Gracias a esa estructura es que pudo prosperar el narcotráfico sin daños colaterales. Cuando comenzó el movimiento de drogas por territorio nacional, desde mediados del siglo pasado, todo parecía diseñado para que éste operara: un gobierno fuerte que establecía reglas y era capaz de hacerlas cumplir; narcotraficantes colombianos orientados estrictamente hacia el mercado estadounidense, es decir, sin arraigo local; y, por encima de todo, un entorno propicio para que las autoridades locales -gobernadores, jefes políticos o militares en cada zona- recibieran “compensación” por el servicio de facilitar el tránsito de estupefacientes.
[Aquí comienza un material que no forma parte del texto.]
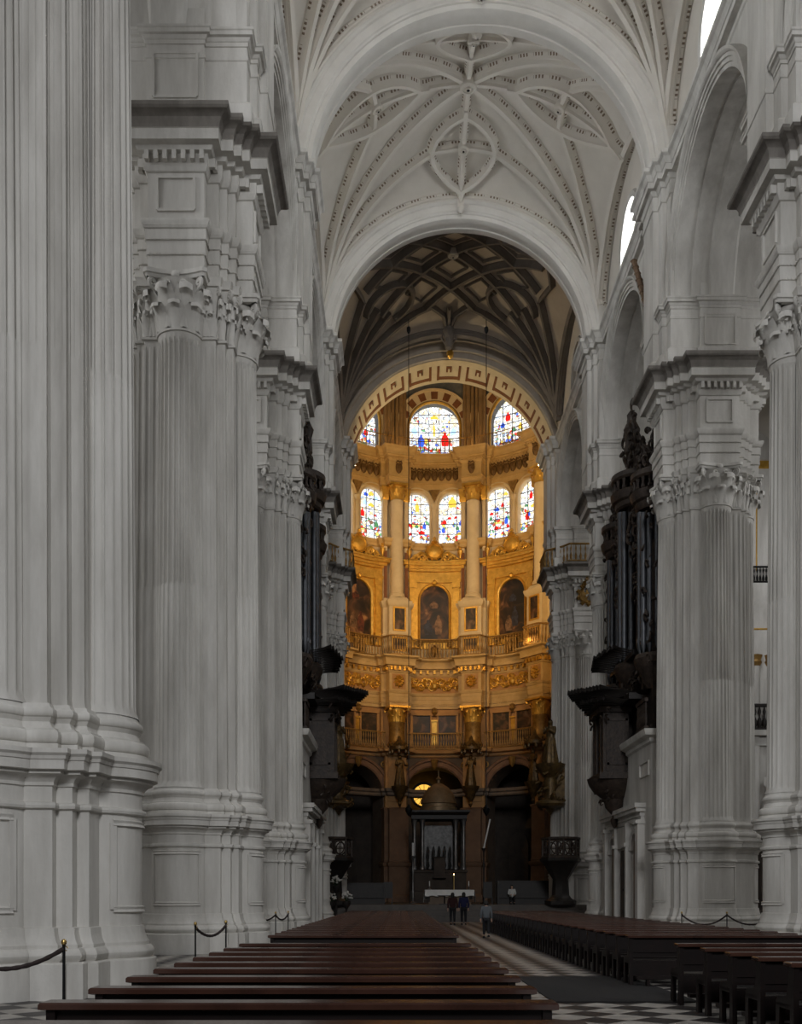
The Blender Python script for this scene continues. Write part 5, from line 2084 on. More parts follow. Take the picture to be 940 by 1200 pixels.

Consistente con la normalidad de la corrupción como instrumento de gobierno, el narcotráfico prosperó sin cesar: los funcionarios cambiaban, pero el negocio, y la concomitante corrupción, perseveraban.

Décadas después la situación cambió de manera radical. Primero, por más que Morena intente recrear la vieja presidencia, el país ya se descentralizó; el gran logro de aquella era -el férreo control de la criminalidad- desapareció del mapa y no existe una estrategia, ni siquiera una concepción de lo necesario, para crear un sistema de seguridad coherente con las realidades actuales. La economía es infinitamente más compleja que antaño; los gobernadores, subordinados al presidente como están, no han creado instrumentos para preservar la paz interna o para promover el desarrollo. En suma, el régimen existente no funciona, en tanto retornar al pasado es una noción absurda por imposible e incompatible con las circunstancias de hoy, por lo que la inseguridad y violencia ascienden incontenibles. En una palabra, hay muchos García Lunas que han tomado su lugar en este río revuelto: se ha normalizado la relación entre política y el crimen organizado.

El asunto central es que el país no cuenta con un sistema de gobierno idóneo en tanto que la presidencia es cada día más poderosa. Sin embargo, como dice Sowell en la cita inicial, persiste un séquito de creyentes que considera que lo mejor es seguir fortaleciendo a la presidencia con su propensión al despotismo. El mal es la excesiva concentración de poder; la solución es una presidencia con los atributos necesarios, pero también con contrapesos efectivos, que le impidan a quien ocupe esa función abusar de su poder y destruir a diestra y siniestra sin acotación alguna.